NTPC applies for rate increase, citing high diesel costs
Fuel rider on monthly bills would increase from 0.9 cents/kWh to 5 cents/kWh
The Northwest Territories Power Corp. (NTPC) is looking to raise power rates, saying it's in response to the higher cost of diesel.
In a news release on Friday, the NTPC said it has applied to the territory's Public Utilities Board, to increase a fuel rider for customers, from the current 0.9 cents per kWh to five cents per kWh.
That would mean an additional $32 on a monthly residential bill for 750 kWh.
The company says the current rider was set during its most recent General Rate Application and that diesel prices have risen higher than expected since then.
In a statement, NTPC president Cory Strang blamed "supply shortages created by war in the Ukraine and refining constraints."

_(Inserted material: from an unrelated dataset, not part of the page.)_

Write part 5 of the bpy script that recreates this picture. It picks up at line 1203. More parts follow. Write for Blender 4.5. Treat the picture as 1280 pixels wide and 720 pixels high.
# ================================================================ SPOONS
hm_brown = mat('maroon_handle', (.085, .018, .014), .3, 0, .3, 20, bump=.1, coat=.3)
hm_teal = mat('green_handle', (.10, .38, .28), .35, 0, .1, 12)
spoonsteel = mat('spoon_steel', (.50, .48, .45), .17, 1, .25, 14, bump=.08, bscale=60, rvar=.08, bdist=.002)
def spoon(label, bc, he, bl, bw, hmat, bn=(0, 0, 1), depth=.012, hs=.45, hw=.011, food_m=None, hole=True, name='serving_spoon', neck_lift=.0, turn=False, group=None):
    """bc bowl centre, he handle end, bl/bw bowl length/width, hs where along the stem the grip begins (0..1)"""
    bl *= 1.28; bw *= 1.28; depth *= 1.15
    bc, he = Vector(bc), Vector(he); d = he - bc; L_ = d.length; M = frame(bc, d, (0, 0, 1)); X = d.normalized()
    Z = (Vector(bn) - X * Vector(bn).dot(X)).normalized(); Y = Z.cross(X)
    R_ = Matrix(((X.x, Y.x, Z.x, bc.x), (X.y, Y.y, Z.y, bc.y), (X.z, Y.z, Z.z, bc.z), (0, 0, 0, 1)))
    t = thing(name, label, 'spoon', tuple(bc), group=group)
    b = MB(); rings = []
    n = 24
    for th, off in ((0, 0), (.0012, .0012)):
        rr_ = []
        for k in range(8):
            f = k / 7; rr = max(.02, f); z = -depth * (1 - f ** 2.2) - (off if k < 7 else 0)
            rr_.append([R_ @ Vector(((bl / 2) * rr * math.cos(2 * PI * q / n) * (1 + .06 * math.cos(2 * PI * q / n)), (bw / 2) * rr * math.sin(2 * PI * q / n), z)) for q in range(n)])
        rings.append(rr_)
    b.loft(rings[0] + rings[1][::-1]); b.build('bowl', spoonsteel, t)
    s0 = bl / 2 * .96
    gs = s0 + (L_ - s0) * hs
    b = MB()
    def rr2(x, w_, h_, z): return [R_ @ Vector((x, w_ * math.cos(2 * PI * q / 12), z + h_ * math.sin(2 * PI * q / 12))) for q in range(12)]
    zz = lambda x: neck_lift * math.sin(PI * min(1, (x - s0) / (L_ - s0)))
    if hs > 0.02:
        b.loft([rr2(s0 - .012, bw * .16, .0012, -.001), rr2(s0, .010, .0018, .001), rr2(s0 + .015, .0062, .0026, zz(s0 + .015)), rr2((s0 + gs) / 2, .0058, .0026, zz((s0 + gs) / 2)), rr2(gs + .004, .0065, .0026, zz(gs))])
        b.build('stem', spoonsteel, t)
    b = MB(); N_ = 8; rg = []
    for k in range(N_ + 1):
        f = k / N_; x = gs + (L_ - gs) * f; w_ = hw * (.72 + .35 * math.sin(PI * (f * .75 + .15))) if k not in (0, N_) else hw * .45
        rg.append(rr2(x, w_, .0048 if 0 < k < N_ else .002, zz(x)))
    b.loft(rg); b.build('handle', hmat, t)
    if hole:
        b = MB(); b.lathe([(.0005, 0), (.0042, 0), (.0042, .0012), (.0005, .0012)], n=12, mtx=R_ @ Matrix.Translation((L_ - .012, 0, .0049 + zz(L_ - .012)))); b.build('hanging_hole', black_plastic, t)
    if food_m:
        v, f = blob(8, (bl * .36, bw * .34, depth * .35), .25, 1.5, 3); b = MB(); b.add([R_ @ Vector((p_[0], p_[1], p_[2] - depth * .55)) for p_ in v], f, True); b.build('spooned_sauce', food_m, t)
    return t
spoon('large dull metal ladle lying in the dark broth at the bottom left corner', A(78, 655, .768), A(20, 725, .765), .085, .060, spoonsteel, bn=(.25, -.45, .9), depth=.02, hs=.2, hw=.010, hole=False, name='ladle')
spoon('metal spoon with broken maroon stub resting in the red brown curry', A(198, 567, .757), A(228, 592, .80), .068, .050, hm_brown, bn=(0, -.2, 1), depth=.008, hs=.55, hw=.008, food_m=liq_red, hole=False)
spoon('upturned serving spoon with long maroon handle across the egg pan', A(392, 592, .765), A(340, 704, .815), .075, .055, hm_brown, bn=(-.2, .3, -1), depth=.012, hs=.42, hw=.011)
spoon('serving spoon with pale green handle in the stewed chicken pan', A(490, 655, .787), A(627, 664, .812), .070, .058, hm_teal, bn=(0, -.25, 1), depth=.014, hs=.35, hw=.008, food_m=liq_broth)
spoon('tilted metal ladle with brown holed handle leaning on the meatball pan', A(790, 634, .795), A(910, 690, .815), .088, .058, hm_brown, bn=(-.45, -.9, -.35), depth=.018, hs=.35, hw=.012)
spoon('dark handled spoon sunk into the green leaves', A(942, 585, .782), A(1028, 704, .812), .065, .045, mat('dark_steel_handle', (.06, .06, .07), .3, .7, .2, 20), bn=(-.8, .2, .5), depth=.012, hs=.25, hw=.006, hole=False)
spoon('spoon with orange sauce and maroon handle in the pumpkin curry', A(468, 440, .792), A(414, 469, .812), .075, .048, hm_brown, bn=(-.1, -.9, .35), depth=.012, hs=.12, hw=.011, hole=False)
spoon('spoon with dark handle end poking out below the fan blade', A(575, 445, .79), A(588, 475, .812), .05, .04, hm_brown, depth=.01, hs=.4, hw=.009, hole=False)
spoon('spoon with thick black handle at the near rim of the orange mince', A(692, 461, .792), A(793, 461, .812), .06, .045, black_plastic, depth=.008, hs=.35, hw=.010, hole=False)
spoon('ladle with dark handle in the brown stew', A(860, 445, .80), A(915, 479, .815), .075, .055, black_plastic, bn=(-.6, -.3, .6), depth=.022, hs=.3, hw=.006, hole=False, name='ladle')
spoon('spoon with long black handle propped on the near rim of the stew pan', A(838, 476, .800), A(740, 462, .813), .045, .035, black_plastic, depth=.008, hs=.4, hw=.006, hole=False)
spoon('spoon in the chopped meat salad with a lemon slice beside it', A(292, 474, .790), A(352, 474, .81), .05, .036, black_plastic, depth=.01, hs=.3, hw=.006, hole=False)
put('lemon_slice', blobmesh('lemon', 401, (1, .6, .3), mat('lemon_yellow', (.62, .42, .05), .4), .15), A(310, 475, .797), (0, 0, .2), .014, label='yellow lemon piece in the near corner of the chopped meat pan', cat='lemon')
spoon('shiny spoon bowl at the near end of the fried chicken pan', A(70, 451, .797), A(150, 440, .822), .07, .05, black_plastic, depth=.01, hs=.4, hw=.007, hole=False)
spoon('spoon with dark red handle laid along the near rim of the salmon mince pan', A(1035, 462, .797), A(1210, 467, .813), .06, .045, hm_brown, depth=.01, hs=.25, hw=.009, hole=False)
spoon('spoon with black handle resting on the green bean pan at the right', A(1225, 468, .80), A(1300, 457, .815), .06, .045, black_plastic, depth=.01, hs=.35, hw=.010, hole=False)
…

Friday's news release states that NTPC's fuel costs have risen by an average of 39 per cent in the last two years.
"Short-term debt has been used to cover the additional costs incurred due to high fuel costs, but this is not sustainable over the long-term," it reads.
Power rates vary across the N.W.T. based on the region and whether those regions are powered by hydro or diesel generators.
The increase in the fuel rider for customers needs to be approved by the Public Utilities Board before it can go forward. If it is, NTPC expects it to be in effect "until fuel prices decline or when prices are updated in the next General Rate Application."
In a written statement, Caroline Wawzonek, the territory's minister responsible for NTPC, called the application to increase the fuel ride "an unfortunate reality."
Wawzonek also said that the application "highlighted" the need to move toward more renewable power generation, and away from reliance on diesel generators.